'WAR OF THE WORLDS' | A review This movie is meant to scare



Director Steven Spielberg would like to remind you of your own mortality.
By ROBERT W. BUTLER
KNIGHT RIDDER NEWSPAPERS
Feeling pretty cocky about residing at the top of the food chain?
A couple of hours with "War of the Worlds" should put things in perspective.
There's one jaw-dropping scene in Steven Spielberg's new thrill-ride-with-an-agenda: Dozens of massive metal tripod fighting machines (they look like ambulatory water towers, with a bit of squid thrown in) serenely move through the ruins of a city, methodically blasting away with their heat rays at thousands of fleeing, screaming humans whose destiny is to end up in an alien milkshake.
After just a few millennia of calling the shots here on Planet Earth, humanity has been reduced to the status of cattle on a feed lot. If that's not very comforting -- well, neither H.G. Wells, on whose century-old novel the film is based, nor director Spielberg care if you're comfortable. They want to shake us up, rub our noses in our own mortality.
And this film does just that. Pretty cool for a summer popcorn flick.
"War's" first 15 minutes introduce us to Ray Ferrier (Tom Cruise), operator of a crane on the New Jersey docks. Ray is a guy's guy who keeps a dismantled car engine on the dining room table. As the film begins he's agreed to take care of his two kids -- the teenage Robbie (Justin Chatwin) and grade schooler Rachel (Dakota Fanning) -- while his ex-wife (Miranda Otto) and her new husband take a trip to Boston.
Dysfunction
It immediately becomes clear that little Rachel knows more about parenting than the feckless Ray. (Later the terrified girl will ask her father to sing a comforting lullaby; all Ray can come up with is "Little Deuce Coupe.") Robbie sees his father as an unwelcome interloper on their otherwise normal lives.
Then the aliens arrive, literally riding bolts of lightening deep into the ground where huge fighting machines have lain buried since before the rise of man. After millions of years in cold storage, these massive metal monsters rear up, their sizzling heat rays vaporizing human flesh so quickly that people disappear in a puff of steam and their now-empty clothes fill the air like confetti.
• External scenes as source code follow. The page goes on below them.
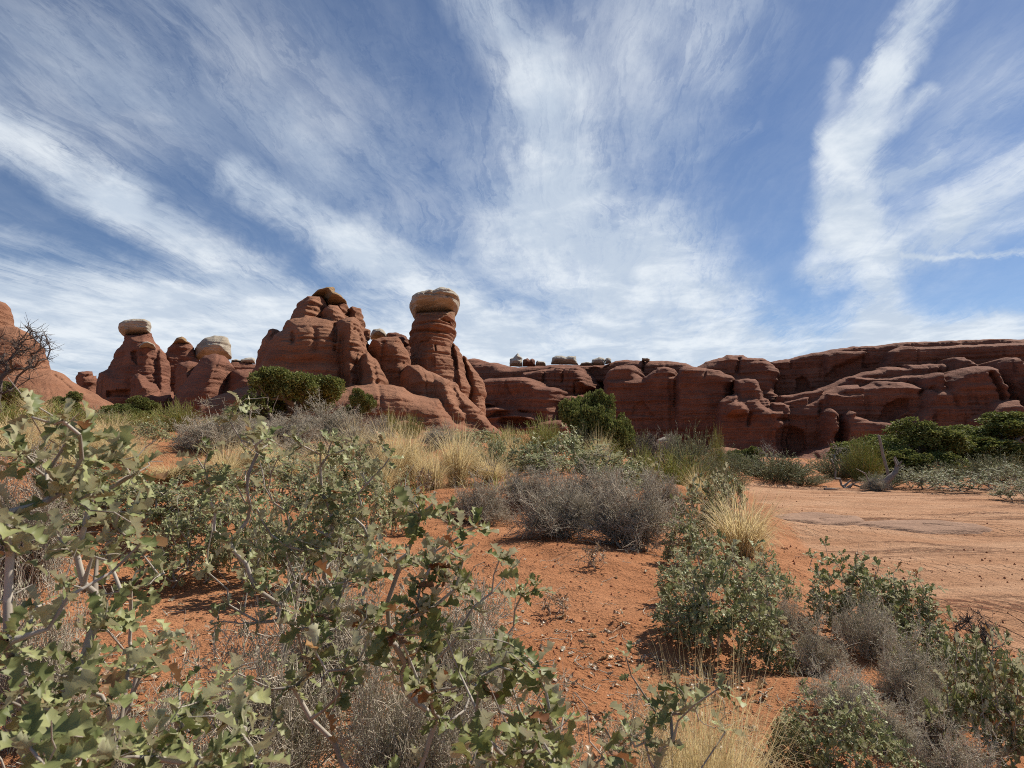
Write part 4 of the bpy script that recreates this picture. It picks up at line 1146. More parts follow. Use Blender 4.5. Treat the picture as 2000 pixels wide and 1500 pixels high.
def broom_proto(name, seed, w, h, mat, n=220, leaf_mat_=None, dense=8):
    """upright broom-like shrub of many thin green stems"""
    rng = np.random.RandomState(seed)
    A, B, ra, rb = [], [], [], []
    P, D = [], []
    for i in range(n):
        a = rng.uniform(0, 6.28); s = rng.uniform(0, 1) ** .6
        b = np.array([math.cos(a), math.sin(a), 0]) * s * w * .22
        lean = s * .75 + rng.normal(0, .12)
        L = h * rng.uniform(.55, 1.08) * (1 - .25 * s)
        d = np.array([math.cos(a) * math.sin(lean), math.sin(a) * math.sin(lean), math.cos(lean)])
        p = b; m = 4
        for k in range(m):
            d = d + rng.normal(0, .08, 3); d /= np.linalg.norm(d)
            q = p + d * L / m
            A.append(p); B.append(q); ra.append(.0032 - .0005 * k); rb.append(.0028 - .0005 * k)
            if k >= 1:
                for _ in range(dense // 2):
                    t = rng.uniform(0, 1); o = p + (q - p) * t
                    d2 = d + rng.normal(0, .38, 3); d2 /= np.linalg.norm(d2)
                    l2 = L * rng.uniform(.1, .28)
                    A.append(o); B.append(o + d2 * l2); ra.append(.0022); rb.append(.0012)
                    P.append(o + d2 * l2 * rng.uniform(.2, 1)); D.append(d2)
            p = q
    V, Fq = tubes(A, B, ra, rb, 3)
    root = bpy.data.objects.new(name, None); SC.collection.objects.link(root)
    link('stems', make_mesh(name + '_stems', V, [Fq]), mat, root)
    if leaf_mat_ is not None:
        P, D = np.array(P), np.array(D); k = len(P)
        V, Fs = put_leaves(P, D + rng.normal(0, .5, (k, 3)), rng.normal(0, 1, (k, 3)), rng.uniform(.022, .045, k), 'oval', rng, nt=3)
        link('leaves', leaf_mesh(name + '_leaves', V, Fs), leaf_mat_, root)
    return root


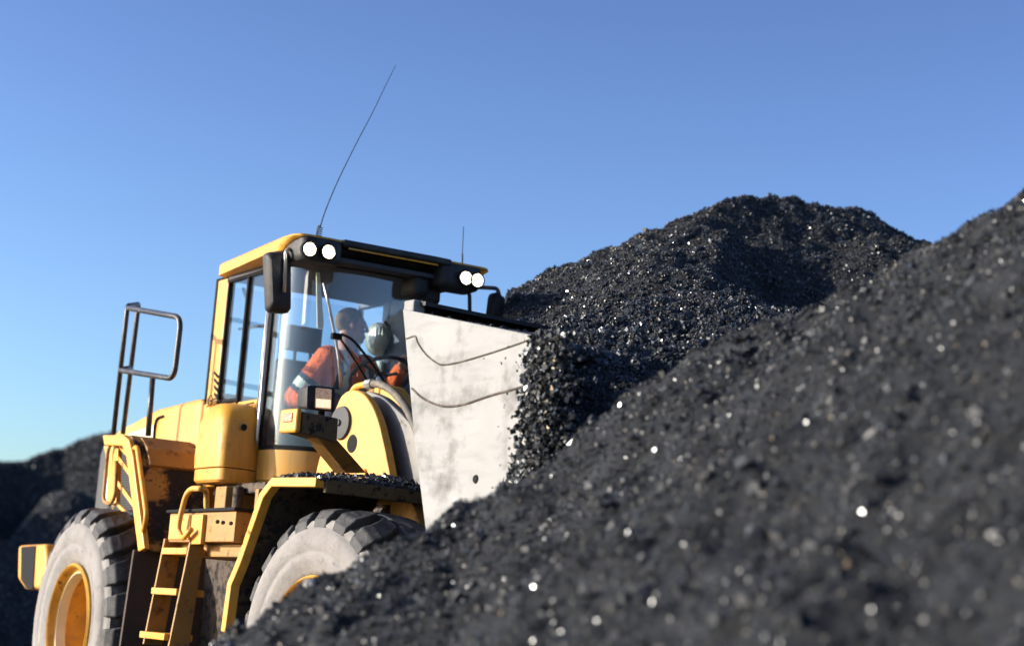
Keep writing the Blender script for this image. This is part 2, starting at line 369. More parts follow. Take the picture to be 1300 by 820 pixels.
def scatter(hf, n, rlo, rhi, dlo, dhi, smin, smax, pw=2.5, sink=.3, keep=None):
    r = rng.uniform(rlo, rhi, n); d = rng.uniform(dlo, dhi, n)
    if keep is not None: k = keep(r, d); r, d = r[k], d[k]
    z = hf(r, d); s = smin + (smax-smin)*rng.uniform(0, 1, len(r))**pw
    W = np.stack([r, d, 0*r], 1) @ Mw.T
    return np.stack([CAM[0]+W[:, 0], CAM[1]+W[:, 1], z + s*sink], 1), s

# ------------------------------------------------------------------ ground
def ground():
    r = np.concatenate([np.linspace(-900, -20, 24), np.linspace(-18, 12, 120), np.linspace(14, 900, 24)])
    d = np.concatenate([np.linspace(-300, 0, 10), np.linspace(1, 45, 150), np.linspace(48, 1500, 30)])
    hf = lambda R, D: .05*fbm(R, D, .5, 5, 3)*np.clip(1-np.hypot(R, D)/70, 0, 1)
    g = grid('ground', hf, r, d, 'coal'); tag(g, 'black coal-dust ground of the stockyard under the loader', kind='structure')
    P, S = scatter(hf, 9000, -10, 0, 11, 34, .012, .05)
    o = chips('ground_coal', P, S, 'coal_chip'); tag(o, 'loose coal crumbs strewn over the stockyard ground', 'loose coal', kind='stuff')
ground()

# ------------------------------------------------------------------ coal piles
def _sil(px, py, d=7.0):
    dd = raydir(px, py); return dd[0]/dd[1]*d, CAM[2] + dd[2]/dd[1]*d
_SIL = [_sil(*p) for p in ((150, 905), (270, 822), (300, 800), (333, 778), (350, 758), (385, 738), (422, 727), (450, 712), (520, 686), (600, 654), (655, 612), (700, 585), (760, 541), (850, 482), (950, 436), (1000, 407), (1100, 352), (1200, 302), (1300, 262), (1500, 170))]
_SR = [p[0] for p in _SIL] + [9.0]; _SZ = [p[1] for p in _SIL] + [4.6]
def fore_h(R, D):
    ridge = np.interp(R, _SR, _SZ)
    ridge = np.where(ridge > 3.6, 3.6 + (ridge-3.6)*.2, ridge)
    dr = 7.0 + .25*np.sin(R*1.3)
    z = ridge - np.where(D < dr, .35*(dr-D), .72*(D-dr))
    z = z + .02 + .06*np.clip(R+.9, 0, 1) + .02*np.clip(R-.8, 0, 1)
    n = .17*fbm(R, D, .8, 3, 11)*np.clip(np.abs(D-dr)*1.5, .35, 1) + .11*fbm(R, D, 3.2, 4, 12, .6) + .022*fbm(R, D, 14, 3, 13) + .075*fbm((-.5*R+.86*D)*2.6, (.86*R+.5*D)*.55, 1, 4, 17, .6)
    z = z + n
    return np.maximum(z, -.15)
root = empty('coal_pile', tuple(rdz(2.2, 7, 0)), 'out-of-focus black coal slope filling the foreground from bottom centre to upper right', 'coal pile', 'coal piles')
def rel(o, rt):      # meshes are written in world coordinates: parent without moving
    o.parent = rt; o.matrix_parent_inverse = Matrix.Translation(-Vector(rt.location)); return o
rel(grid('slope', fore_h, np.arange(-4, 6.5, .035), np.arange(1.2, 13, .035), 'coal'), root)
P1, S1 = scatter(fore_h, 270000, -2.6, 3.2, 2.2, 8.6, .0028, .009, 1.8, .2, keep=lambda r, d: np.abs(r) < .34*d+.3)
P2, S2 = scatter(fore_h, 3500, -2.6, 3.2, 2.4, 8.4, .010, .030, 3.0, .3, keep=lambda r, d: np.abs(r) < .34*d+.3)
o = rel(chips('loose_lumps', P1, S1, 'coal_chip'), root); o['kind'] = 'stuff'
o = rel(chips('coarse_lumps', P2, S2, 'coal_big'), root); o['kind'] = 'stuff'

def S_px(px, py, d):
    dd = raydir(px, py); return (dd[0]/dd[1]*d, d, CAM[2] + dd[2]/dd[1]*d)
MID = [S_px(698, 416, 10.4), S_px(760, 368, 11.3), S_px(825, 312, 12.2), S_px(872, 268, 13.2), S_px(900, 248, 13.6), S_px(945, 240, 13.9), S_px(985, 238, 14.1), S_px(1045, 248, 14.4),
       S_px(1100, 268, 14.6), S_px(1165, 294, 14.8), S_px(1240, 325, 15), S_px(1350, 395, 15.4)]
def poly_dense(P, n=10):
    out = []
    for a, b in zip(P, P[1:]):
        for k in range(n): out.append(tuple(np.array(a)+(np.array(b)-np.array(a))*k/n))
    return out + [P[-1]]
_CH = [[S_px(706, 462, 8.95), S_px(800, 452, 9.0), S_px(900, 425, 9.4), S_px(1000, 398, 10.0), S_px(1150, 350, 11.0)],
       [S_px(712, 428, 9.8), S_px(805, 392, 10.3), S_px(900, 350, 11.0), S_px(1000, 325, 11.9), S_px(1150, 322, 13.0)],
       [S_px(745, 384, 11.2), S_px(830, 312, 12.2), S_px(895, 262, 13.2), S_px(985, 246, 14.1), S_px(1110, 278, 14.6)]]
MIDD = poly_dense(MID, 6)
for _a, _b in zip(_CH, _CH[1:]):
    for k in range(6):
        MIDD += poly_dense([tuple(np.array(p)*(1-k/6) + np.array(q)*k/6) for p, q in zip(_a, _b)], 5)
MIDD += poly_dense([S_px(925, 258, 13.2), S_px(905, 288, 12.3), S_px(888, 335, 11.4), S_px(868, 395, 10.5)], 6)
def mid_h(R, D):
    z = np.full(R.shape, -9.)
    Rn = R + .25*fbm(R, D, .45, 3, 21); Dn = D + .35*fbm(R+40, D, .45, 3, 22)
    for (a, b, c) in MIDD: z = np.maximum(z, c - .62*np.hypot(R-a + .4*(Rn-R), D-b + .4*(Dn-D)))
    # coal spread forward to meet the heap in front of it
    px = 650 + R/np.maximum(D, .1)*2350
    lim = 642 + np.clip(9.4-D, 0, 1.2)*70
    z = z - np.clip((lim-px)*.014, 0, 8)
    z = z - .40*np.exp(-(((R-1.85-.1*(D-12))/.55)**2 + ((D-12.2)/1.3)**2))
    # spill fans and gullies catching the low sun
    z = z + .15*fbm(R, D, .75, 3, 23)*np.clip((D-9.5)/2, .15, 1) + .09*fbm(R, D, 2.6, 4, 24, .6) + .05*fbm(R, D, 9, 3, 25)
    return np.maximum(z, -.2)
root = empty('coal_pile', tuple(rdz(2.0, 14, 0)), 'sharp-peaked black coal heap behind the loader bucket, under open sky', 'coal pile', 'coal piles')
rel(grid('slope', mid_h, np.arange(-3, 11, .05), np.arange(7.8, 22, .05), 'coal'), root)
vis = lambda r, d: (r > -.35*d*.3) & (r < .31*d+.4)
P1, S1 = scatter(mid_h, 260000, -.8, 5.0, 7.9, 15.6, .0045, .0135, 2.0, .25, keep=vis)
P2, S2 = scatter(mid_h, 1800, -.8, 5.0, 8.6, 15.6, .014, .034, 3.0, .2, keep=vis)
P3, S3 = scatter(mid_h, 45000, -.2, 2.2, 7.9, 10.8, .006, .018, 1.8, .3, keep=vis)
o = rel(chips('loose_lumps', np.vstack([P1, P2, P3]), np.concatenate([S1, S2, S3]), 'coal_chip'), root); o['kind'] = 'stuff'

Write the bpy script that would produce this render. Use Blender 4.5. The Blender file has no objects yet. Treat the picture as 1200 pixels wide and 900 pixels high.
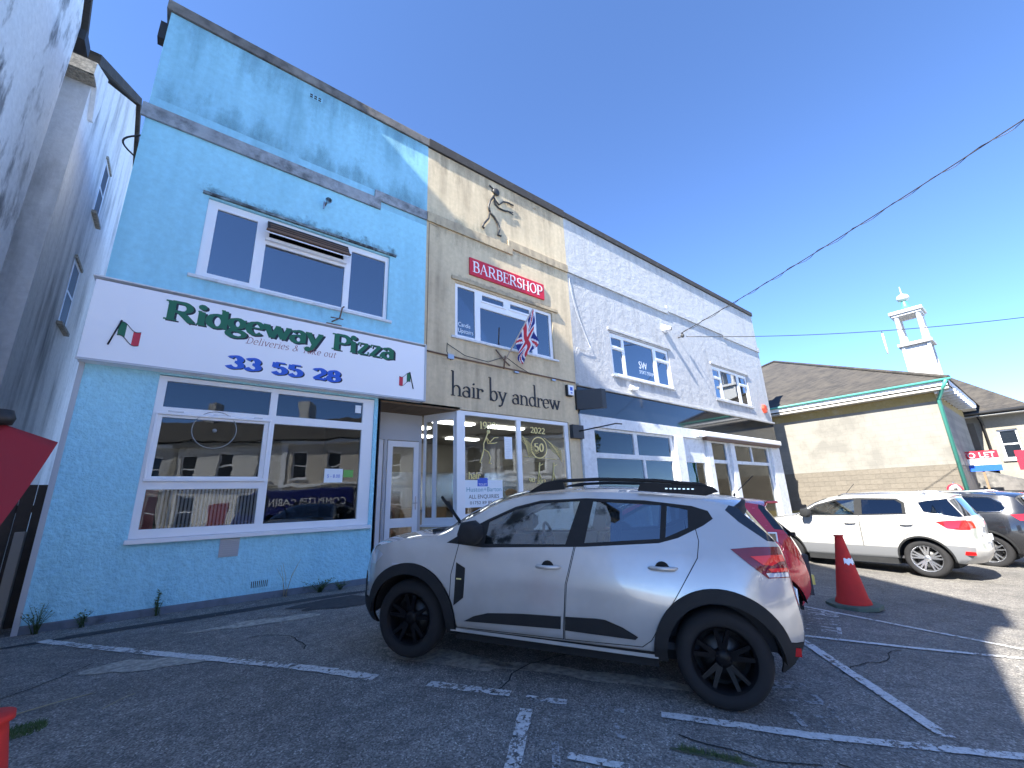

Though it's set 100 years later than Wells' novel, this new "War" is actually quite faithful to the printed page. Screenwriters Josh Friedman and David Koepp tinker with some details, but two of the book's most memorable scenes -- the destruction of refugee-filled ships by the invaders and a long, nail-biting sequence that finds our protagonists hiding in the cellar of a ruined house while just outside the aliens set up shop -- are delivered with remarkable fidelity.
Best of all the film avoids a human victory a la "Independence Day."
On the run
For most of its running time, "War of the Worlds" is an escape movie, with Ray and his kids on the move in a frantic effort to avoid the slaughter around them. Actually, this is an improvement over Wells, who gave us a solitary narrator and virtually no personal interaction with other characters.
Once again indulging his proclivity for broken families and parent-child relationships, Spielberg presents Cruise with his most openly emotional role in ages, and the star makes the most of it. Even as the world is being lost to humans, he's discovering the depth of his paternal feelings, his determination that his children come through all this -- even if it means allowing himself to be captured by the Martians (or whatever they are ... the movie isn't specific).
Even so, he's eclipsed by young Miss Fanning, whose screams of pure unadulterated terror and blank, traumatized eyes will haunt many a moviegoer's dreams. Is there anything this kid can't do?
And Tim Robbins has a juicy role as a survivalist/rebel who shares a basement hideout with the Ferriers and nearly brings ruin on them all. (A recurring theme in the film is that even faced with eradication of our species, humans still will fight with one another.)
But the real stars of this movie are the special effects guys -- who make the alien machines both beautiful and terrifying (I'd give an Oscar to the sound guy who devised the tripods' eerie, bone-rattling battle cry) -- and Spielberg, a master storyteller working near the top of his form.
This is one genuinely scary, disturbing movie.